_PROBLEM TO WORK ON_
Each line that includes the word "script" counts once; give the total and nothing more.

_SUPPLIED ENTRIES_
++++++++
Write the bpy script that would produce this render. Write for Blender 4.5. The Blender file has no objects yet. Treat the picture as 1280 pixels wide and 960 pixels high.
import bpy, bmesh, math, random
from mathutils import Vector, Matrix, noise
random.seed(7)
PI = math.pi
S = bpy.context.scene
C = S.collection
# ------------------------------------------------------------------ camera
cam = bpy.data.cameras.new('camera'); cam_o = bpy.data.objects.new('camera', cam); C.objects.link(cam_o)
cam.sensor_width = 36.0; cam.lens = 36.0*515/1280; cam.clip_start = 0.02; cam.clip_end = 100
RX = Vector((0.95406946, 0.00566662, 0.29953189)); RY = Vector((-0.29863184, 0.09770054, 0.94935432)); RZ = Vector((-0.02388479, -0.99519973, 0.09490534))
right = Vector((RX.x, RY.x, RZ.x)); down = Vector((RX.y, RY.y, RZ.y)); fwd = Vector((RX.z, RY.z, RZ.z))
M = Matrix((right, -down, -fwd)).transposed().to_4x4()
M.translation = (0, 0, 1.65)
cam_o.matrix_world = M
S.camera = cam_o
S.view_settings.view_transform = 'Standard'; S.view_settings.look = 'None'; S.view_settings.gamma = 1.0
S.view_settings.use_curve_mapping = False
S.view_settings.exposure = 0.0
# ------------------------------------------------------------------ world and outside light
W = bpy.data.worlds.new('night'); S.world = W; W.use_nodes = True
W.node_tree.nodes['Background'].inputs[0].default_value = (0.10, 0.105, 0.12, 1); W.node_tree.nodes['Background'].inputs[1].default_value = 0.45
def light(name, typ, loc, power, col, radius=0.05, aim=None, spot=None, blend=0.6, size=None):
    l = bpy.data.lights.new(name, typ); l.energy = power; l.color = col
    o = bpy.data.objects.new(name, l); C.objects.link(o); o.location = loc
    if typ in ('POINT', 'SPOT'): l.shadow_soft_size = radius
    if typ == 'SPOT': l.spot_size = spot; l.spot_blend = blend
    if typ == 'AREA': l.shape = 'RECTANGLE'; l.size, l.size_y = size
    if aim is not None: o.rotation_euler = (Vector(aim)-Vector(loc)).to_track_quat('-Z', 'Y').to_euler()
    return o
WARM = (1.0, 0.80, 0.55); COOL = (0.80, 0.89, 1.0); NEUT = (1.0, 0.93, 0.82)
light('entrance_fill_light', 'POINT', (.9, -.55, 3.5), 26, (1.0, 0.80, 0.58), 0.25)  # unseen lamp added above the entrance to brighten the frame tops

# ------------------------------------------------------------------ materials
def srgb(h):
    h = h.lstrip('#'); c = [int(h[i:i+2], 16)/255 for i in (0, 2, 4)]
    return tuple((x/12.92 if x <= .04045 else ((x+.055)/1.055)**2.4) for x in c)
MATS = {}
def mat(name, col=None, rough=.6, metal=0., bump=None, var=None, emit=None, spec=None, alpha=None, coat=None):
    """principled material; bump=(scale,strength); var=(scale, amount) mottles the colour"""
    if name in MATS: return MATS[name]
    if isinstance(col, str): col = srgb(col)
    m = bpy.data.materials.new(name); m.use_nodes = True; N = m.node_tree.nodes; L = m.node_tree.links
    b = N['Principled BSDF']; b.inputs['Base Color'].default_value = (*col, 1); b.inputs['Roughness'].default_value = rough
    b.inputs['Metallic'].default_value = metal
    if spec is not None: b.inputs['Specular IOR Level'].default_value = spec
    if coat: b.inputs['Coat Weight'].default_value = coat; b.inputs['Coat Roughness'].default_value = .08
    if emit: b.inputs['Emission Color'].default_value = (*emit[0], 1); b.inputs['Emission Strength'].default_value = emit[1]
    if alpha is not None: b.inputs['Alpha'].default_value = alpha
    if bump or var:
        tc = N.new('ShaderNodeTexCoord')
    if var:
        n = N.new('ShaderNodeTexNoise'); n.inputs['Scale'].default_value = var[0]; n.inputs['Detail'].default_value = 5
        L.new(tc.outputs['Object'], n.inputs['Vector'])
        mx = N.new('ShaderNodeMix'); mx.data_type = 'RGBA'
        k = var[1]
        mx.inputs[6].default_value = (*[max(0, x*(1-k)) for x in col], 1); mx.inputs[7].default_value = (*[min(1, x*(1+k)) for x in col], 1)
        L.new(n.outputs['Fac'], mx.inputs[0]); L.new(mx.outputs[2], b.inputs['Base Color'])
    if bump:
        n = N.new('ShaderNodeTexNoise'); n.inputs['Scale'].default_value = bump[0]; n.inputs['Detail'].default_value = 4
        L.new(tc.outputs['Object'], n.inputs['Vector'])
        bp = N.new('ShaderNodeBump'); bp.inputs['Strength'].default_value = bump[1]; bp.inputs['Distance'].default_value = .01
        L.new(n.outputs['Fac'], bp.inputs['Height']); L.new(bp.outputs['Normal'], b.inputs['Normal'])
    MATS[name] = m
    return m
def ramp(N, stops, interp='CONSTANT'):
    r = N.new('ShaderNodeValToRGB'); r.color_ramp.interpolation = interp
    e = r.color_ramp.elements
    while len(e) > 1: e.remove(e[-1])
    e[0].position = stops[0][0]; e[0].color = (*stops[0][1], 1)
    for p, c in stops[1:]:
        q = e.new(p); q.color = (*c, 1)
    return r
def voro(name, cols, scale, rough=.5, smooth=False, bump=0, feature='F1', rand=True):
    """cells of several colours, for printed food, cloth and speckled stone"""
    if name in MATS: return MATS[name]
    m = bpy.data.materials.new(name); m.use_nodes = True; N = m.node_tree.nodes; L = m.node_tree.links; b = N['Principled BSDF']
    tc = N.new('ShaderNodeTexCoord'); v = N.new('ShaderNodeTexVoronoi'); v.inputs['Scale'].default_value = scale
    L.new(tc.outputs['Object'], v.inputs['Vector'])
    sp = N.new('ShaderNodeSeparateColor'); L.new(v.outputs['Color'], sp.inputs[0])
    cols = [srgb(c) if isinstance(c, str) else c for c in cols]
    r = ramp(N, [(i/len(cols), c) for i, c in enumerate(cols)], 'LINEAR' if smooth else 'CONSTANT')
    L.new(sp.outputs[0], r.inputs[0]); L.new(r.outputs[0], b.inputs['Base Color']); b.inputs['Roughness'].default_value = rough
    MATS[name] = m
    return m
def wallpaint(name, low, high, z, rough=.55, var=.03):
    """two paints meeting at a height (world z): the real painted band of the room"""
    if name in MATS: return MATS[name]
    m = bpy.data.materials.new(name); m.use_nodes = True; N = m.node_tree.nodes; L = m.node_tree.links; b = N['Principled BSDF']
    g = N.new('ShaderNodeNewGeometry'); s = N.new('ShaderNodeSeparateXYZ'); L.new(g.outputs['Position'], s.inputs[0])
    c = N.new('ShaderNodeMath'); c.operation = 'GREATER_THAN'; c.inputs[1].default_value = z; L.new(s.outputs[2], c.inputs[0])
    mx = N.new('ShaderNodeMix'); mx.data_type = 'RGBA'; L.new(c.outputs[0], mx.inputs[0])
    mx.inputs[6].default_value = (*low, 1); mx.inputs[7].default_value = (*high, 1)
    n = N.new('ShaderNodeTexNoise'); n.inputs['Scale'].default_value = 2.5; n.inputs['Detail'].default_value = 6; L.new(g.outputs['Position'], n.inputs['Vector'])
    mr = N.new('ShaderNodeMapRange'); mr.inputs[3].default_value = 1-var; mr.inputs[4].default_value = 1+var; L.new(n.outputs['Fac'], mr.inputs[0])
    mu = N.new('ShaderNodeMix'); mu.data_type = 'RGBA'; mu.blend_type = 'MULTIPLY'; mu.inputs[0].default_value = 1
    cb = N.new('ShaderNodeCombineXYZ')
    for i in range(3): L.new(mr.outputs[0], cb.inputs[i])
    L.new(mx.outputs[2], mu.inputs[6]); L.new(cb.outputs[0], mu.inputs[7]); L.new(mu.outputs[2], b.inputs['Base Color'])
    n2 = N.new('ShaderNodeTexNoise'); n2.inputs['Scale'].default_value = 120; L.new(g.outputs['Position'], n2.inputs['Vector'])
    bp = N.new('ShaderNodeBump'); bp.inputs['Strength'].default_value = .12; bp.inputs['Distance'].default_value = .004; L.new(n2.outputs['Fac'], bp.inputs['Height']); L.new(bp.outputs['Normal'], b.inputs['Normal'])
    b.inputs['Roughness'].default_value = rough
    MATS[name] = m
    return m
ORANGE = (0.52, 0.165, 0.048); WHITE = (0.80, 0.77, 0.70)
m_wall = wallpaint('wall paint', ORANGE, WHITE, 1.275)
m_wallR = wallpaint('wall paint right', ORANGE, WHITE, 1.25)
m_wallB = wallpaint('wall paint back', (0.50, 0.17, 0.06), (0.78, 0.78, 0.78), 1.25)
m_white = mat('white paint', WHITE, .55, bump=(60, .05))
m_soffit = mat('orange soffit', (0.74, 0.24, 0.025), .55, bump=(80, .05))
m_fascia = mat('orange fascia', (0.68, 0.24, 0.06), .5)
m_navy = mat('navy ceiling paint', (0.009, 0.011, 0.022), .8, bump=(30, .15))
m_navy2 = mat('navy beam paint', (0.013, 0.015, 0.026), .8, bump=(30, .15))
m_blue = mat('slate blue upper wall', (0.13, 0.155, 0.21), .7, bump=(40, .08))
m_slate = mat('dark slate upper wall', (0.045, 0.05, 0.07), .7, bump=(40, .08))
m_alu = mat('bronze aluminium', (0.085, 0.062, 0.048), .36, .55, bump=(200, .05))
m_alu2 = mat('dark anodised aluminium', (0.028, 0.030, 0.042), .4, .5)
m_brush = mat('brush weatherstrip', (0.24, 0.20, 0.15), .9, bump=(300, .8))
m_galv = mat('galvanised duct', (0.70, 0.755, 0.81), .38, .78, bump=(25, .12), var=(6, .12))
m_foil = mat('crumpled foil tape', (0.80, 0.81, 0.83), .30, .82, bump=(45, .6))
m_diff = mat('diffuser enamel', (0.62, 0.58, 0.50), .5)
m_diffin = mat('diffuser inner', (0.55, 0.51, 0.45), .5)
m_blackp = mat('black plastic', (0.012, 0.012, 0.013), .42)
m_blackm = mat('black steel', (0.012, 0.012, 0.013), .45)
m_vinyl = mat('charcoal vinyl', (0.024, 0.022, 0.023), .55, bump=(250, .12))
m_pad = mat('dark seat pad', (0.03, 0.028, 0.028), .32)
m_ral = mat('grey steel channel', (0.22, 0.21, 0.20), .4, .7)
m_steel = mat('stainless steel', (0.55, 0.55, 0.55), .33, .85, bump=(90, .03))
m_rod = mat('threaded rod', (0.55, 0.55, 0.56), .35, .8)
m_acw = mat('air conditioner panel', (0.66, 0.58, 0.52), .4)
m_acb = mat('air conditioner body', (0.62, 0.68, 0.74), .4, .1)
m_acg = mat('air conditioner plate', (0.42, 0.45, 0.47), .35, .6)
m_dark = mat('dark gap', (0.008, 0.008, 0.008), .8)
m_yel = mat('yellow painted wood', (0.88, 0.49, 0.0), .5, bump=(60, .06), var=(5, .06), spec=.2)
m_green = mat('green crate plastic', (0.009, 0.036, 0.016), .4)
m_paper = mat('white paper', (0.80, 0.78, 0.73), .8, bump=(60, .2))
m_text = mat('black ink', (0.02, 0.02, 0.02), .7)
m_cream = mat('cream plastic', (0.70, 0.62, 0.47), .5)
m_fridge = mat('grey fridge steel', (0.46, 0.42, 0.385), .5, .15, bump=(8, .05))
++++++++
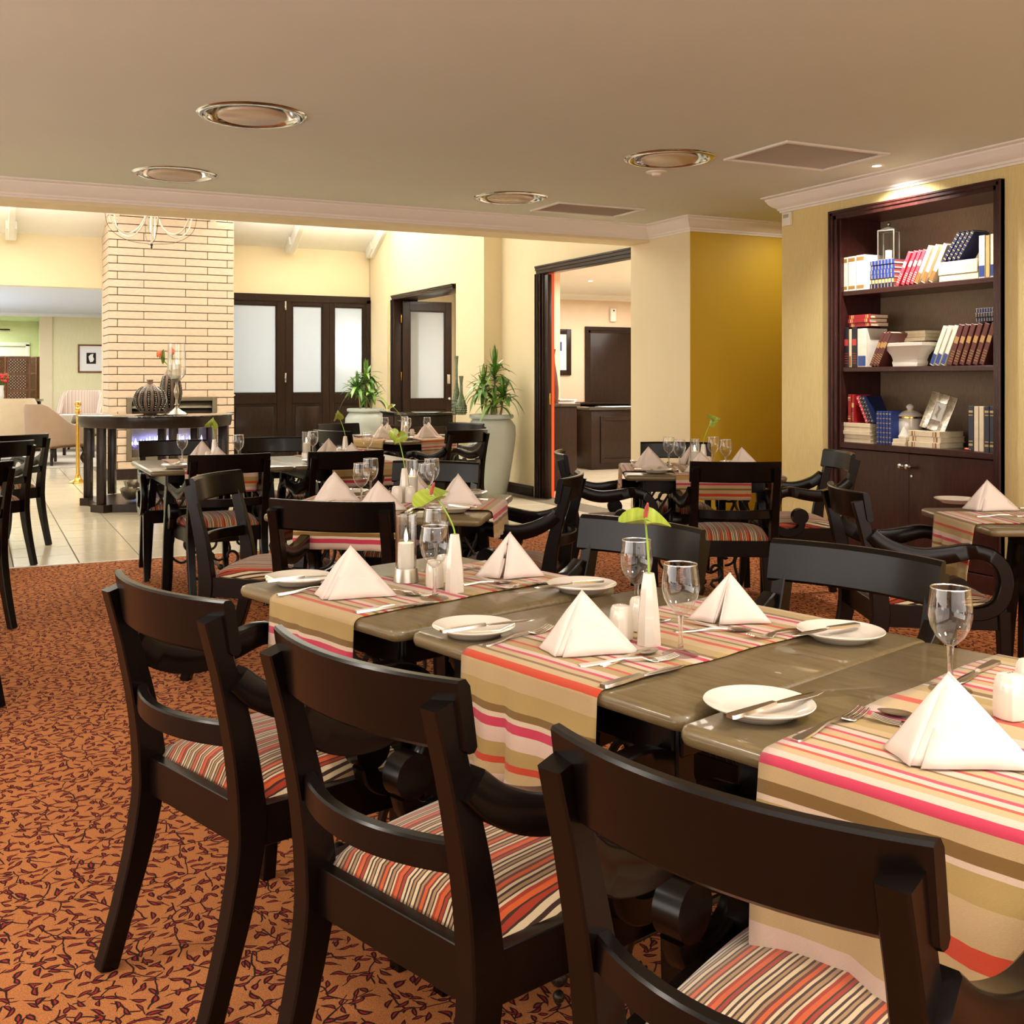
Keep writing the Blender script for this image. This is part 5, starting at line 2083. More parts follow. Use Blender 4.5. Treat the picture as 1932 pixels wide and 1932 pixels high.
++++++++
_FINAL ANSWER_
2